Alguns dias depois, o envelhecido capataz embarcou diretamente do seu bunker paulistano para um périplo pela África. O objetivo deste novo retiro africano, segundo seus assessores, é “mostrar como os africanos podem aprender com o Brasil em matéria de luta contra a fome e de soberania alimentar”. Alguém sabe o que quer dizer essa novilíngua, revelada por George Orwell no seu magistral livro “1984”? Se já disse alguma coisa, algum dia, agora não quer dizer nada. Essa verborragia burocrática já foi severamente desqualificada pelas próprias vozes das ruas nas última semanas. Não cola mais.
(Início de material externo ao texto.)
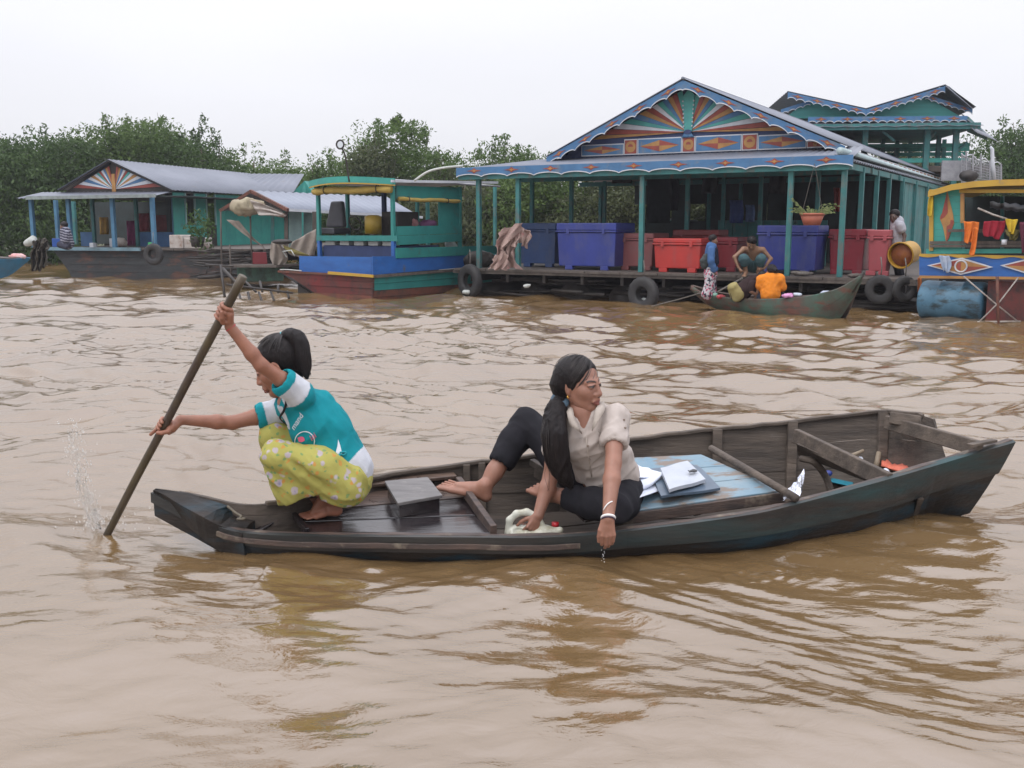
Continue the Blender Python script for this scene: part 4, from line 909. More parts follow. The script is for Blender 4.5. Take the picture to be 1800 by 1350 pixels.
roll([TB(ta(700)+(ta(806)-ta(700))*i/14, -.03, tz(700, 350)+.0*i+.008*math.sin(i*.8+1)) for i in range(15)], .038)
st_ = mat('charcoal_vinyl', (.05, .05, .06), (.035, .035, .042), scale=5, rough=.5)
bs = bF*.72; a = sA+.35; z = FF.at(590, 411, sA+.3)[1]; ca = -FF.at(588, 400, a)[0]; b = ca
MB().hexa([TB(a-.25, b-.22, z), TB(a+.25, b-.22, z), TB(a+.25, b+.22, z), TB(a-.25, b+.22, z), TB(a-.25, b-.22, z+.12), TB(a+.22, b-.22, z+.12), TB(a+.22, b+.22, z+.12), TB(a-.25, b+.22, z+.12)]).build('seat', st_, tb, bevel=.02)
MB().hexa([TB(a-.02, b-.25, z+.13), TB(a+.12, b-.25, z+.13), TB(a+.12, b+.22, z+.13), TB(a-.02, b+.25, z+.13), TB(a+.02, b-.19, z+.66), TB(a+.14, b-.19, z+.66), TB(a+.14, b+.12, z+.66), TB(a+.02, b+.12, z+.66)]).build('seat_back', st_, tb, bevel=.04)
mb = MB(); mb.torus(TB(a, -FF.at(624, 392, a)[0], FF.at(624, 392, a)[1]), TB.u+Vector((0, 0, .4)), .15, .015, 20, 6); mb.build('steering_wheel', DARKW, tb, True)
bw = -FF.at(676, 400, a)[0]; MB().box(TB, a+.2, a+.9, bw-.15, bw+.25, .40, FF.at(680, 372, a+.2)[1]).build('engine_box', DARKW, tb, bevel=.02)
bd = -FF.at(656, 400, a)[0]; zc_ = FF.at(656, 411, a)[1]
mb = MB(); c = TB(a, bd, zc_); mb.tube([c, c+Vector((0, 0, .34)), c+Vector((0, 0, .37))], [.17, .17, .10], 16); loose('yellow_drum', 'yellow plastic drum standing in the cabin of the tour boat', 'drum', mb, mat('yellow_plastic', (.36, .24, .02), (.26, .17, .02), scale=5, rough=.45), smooth=True)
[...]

Não serve mais de moeda de troca com os capitalistas e isso aparece tanto na forma como a imprensa anda apresentando-os nas notícias, quanto nas pesquisas de opinião. O que se deve observar atentamente, portanto, é se esses desgastados populistas neopelegos – retratados na desesperada expressão de impotência da presidenta ao anunciar seu “pacto nacional” – não têm mais capacidade de controlar a previsível fúria das massas e nem de administrar os novos e complexos desafios colocados aos seus patrões capitalistas. Isso seria um grande desfalque para a governabilidade burguesa no Brasil e na América do Sul. Se for verdade, isso não valeria apenas por um, mas por todos os ingressos colocados à venda para a “batalha do Maracanã” de amanhã.